Mi segundo encuentro con Rafael Alberti
fue en Madrid, en 1937. Recuerdo las bombas y los escombros, las calles a
oscuras y la gente con hambre, un batallón de soldados muertos de sueño
doblando una esquina y las colas de las mujeres en las panaderías; también
recuerdo la extraña, alegre animación de la ciudad martirizada, la fiebre y la
pasión compartidas, la terca esperanza -única sobreviviente en los diarios
desastres-, la melancólica conversación durante algún paseo por el Parque del
Retiro, las carreras entre la arboleda y las yerbas altas de Niebla, el hermoso
perro de Rafael (debería haberse llamado, por sus saltos en zig zag, Rayo).

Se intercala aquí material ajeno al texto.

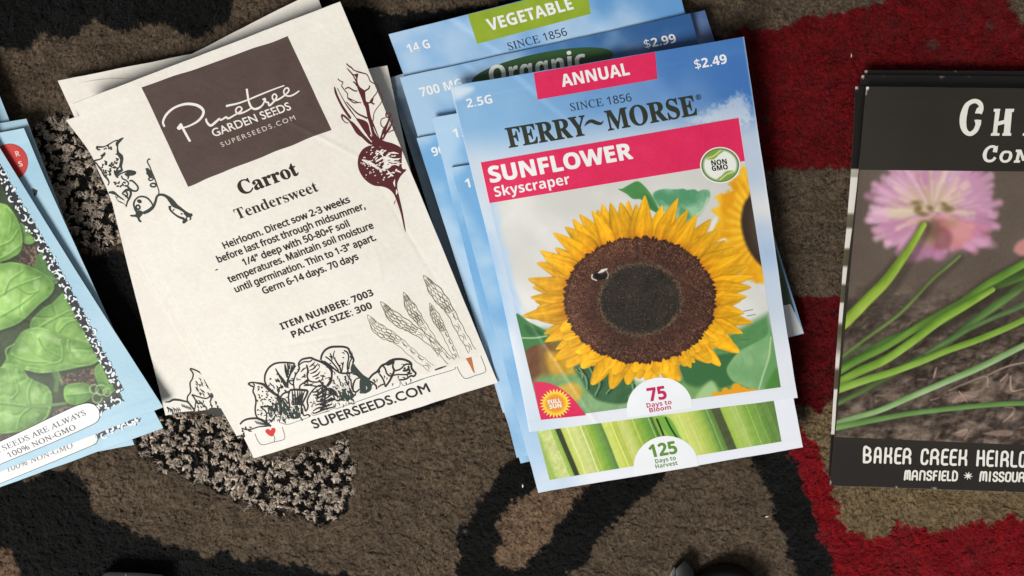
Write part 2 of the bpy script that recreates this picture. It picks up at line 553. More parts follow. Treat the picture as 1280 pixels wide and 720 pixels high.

Hubo un tercer encuentro, fugaz, en 1967, en Spoletto, en el Festival de
Poesía, al que concurrió también Stephen Spender, otro de los sobrevivientes de
aquel Madrid de 1937. Para entonces ya la historia, siempre cruel, nos había
separado. Por honradez debo decirlo. No reviven querellas; tampoco reniego de
lo que pensé y pienso; digo, simplemente, que siempre he visto a Rafael
Alberti, desde la otra orilla que es mi orilla, como uno de nuestros pararrayos
poéticos, en el sentido que daba Rubén Darío a esta palabra:
Torres de Dios, poetas,
pararrayos celestes...
Ahora la misma historia -o para llamarla
con otro de sus nombres, tal vez el verdadero: el destino- nos ha vuelto a
unir: Rafael Alberti ha regresado a las altas tierras de México. Lo saludo y le
ofrezco, simbólicamente, una pluma azul y verde de colibrí, el pájaro que bebe
la sangre del sol, para que la deje caer, como una semilla, en la tierra de
Cádiz. Se convertirá en un árbol y a su sombra conversarán los poetas de
América y de España.
Octavio Paz
México, agosto de 1990
México, agosto de 1990
Texto leído por Carlos Fuentes en el
homenaje que se realizó en agosto de 1990 al poeta gaditano, en el teatro Julio
Jiménez Rueda de la ciudad de México.